Le ampie, elastiche orchestrazioni, ora pompose, ora inframmezzate da brevi digressioni eccentriche, hanno dato corpo a situazioni molto diversificate ma tenute miracolosamente in equilibrio: idee grottesche o affermative, surreali o ironiche hanno lasciato spazio a mirati interventi solistici di ottimo livello.

Bisogna sottolineare inoltre la serie di concerti pomeridiani "Keys to the Exibition," dedicati a pianisti emergenti e tenutisi all'interno della mostra "Design is a state of mind," organizzata da Martino Gamper all'ultimo piano del Museion. Le tastiere di Dan Nicholls e la voce di Lauren Kinsella sono state ampiamente filtrate e aiutate dall'elettronica; nonostante ciò dal loro incontro sono scaturite delicatezze incantatorie, diafane evanescenze: un minimalismo e un intimismo debitori verso il senso melodico e poetico di certa tradizione popolare tipicamente nordica. Fra l'altro la dimensione privata e quotidiana di molti momenti del concerto è risultata in singolare sintonia con l'atmosfera del contesto, cioè con l'oggettistica della più svariata provenienza che il designer Gamper ha selezionato per l'esposizione.

All'interno di questo ciclo di concerti, di ben altra concentrazione e concretezza fisica si è rivelata la solo performance, del tutto acustica, del trentottenne Matthew Bourne, improvvisatore che non disdegna di misurarsi nell'ambito della musica contemporanea, collaborando con la London Sinfonietta o il Bath International Festival. Bourne ha ingaggiato un confronto problematico col pianoforte, sondando tutte le potenzialità, in particolare le risonanze, dello strumento e dell'ambiente.
La gerarchia del suo tocco pianistico, ora selettivo -perentorio e martellante o meditato—ora di una vorticosa continuità rapsodica, ha disegnato brani fortemente caratterizzati sotto il profilo timbrico e dinamico, delimitando in alcune, appartate fasi una decantata e struggente qualità melodica. Un pianismo davvero personale e inventivo quello di Bourne, alla ricerca di un'essenzialità disadorna, di ben circoscritte sintesi espressive.

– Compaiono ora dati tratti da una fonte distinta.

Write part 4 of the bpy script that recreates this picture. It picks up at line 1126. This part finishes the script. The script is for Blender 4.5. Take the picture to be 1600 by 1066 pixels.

Fra i tanti altri gruppi che sarebbero da ricordare, esibitisi più volte in varie località della provincia, anche in situazioni insolite, è il caso di non trascurare il nonetto londinese Perhaps Contraption. Attivo dal 2011 sotto la guida del polistrumentista Christo Squier e dotato di un'opportuna quota rosa che non passa inosservata, il gruppo è qualcosa di più di una simpatica e rodatissima marching band. Le briose e complesse polifonie dei loro original attingono da svariate culture con uno spirito decisamente british; in particolare il frequente uso delle voci, mutuato dal cabaret e dal musical, viene aggiornato da una spregiudicatezza di stampo post-punk. Il tutto rigorosamente senza spartiti e con una sincronica attenzione per le variate coreografie.